Currently, we are at a stalemate. We will have a new director in about two weeks. My strongest impression is that soon after that, my original prayer will be answered. God seems to have put everything in place for that to happen. Either he will be gone or I will be gone. There are a couple factors not mentioned here that make it more likely he is the one who will be going, but time will tell. In the meantime everyone at the mission, staff and program men, are holding on, hoping this is as bad as it gets. Right now no one with any authority has the will to make any changes. O God, what have I done? It seemed almost like an innocent prayer.

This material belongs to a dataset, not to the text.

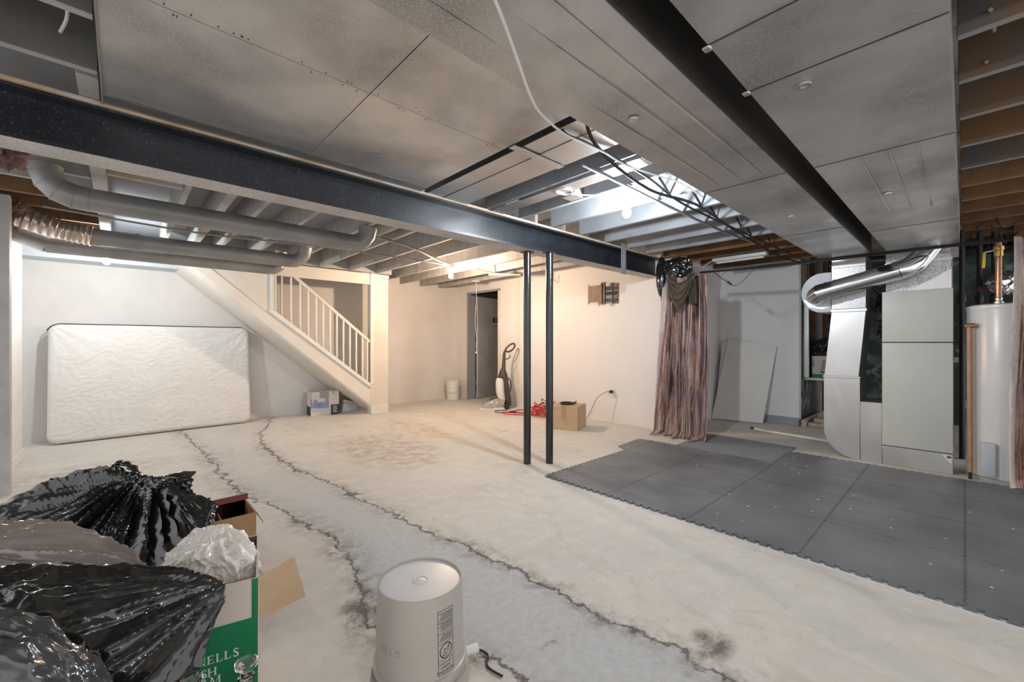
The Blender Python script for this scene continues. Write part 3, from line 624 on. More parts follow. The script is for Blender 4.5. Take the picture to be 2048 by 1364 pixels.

Often in counseling sessions with the men, it comes up that when we have a vested interest in one outcome over another, we subconsciously--or maybe even consciously-- attempt to make our desired outcome happen. I am doing my best not to have a vested interest in the outcome of this situation. If I stay, I will continue to work diligently and see lives changed at the mission. If I go, there are other things to do. It does not matter to me one way or the other where I work or even what kind of work I do. For now I am doing what I do and I am going to keep doing it until I do something else. Did I mention I could really use a vacation?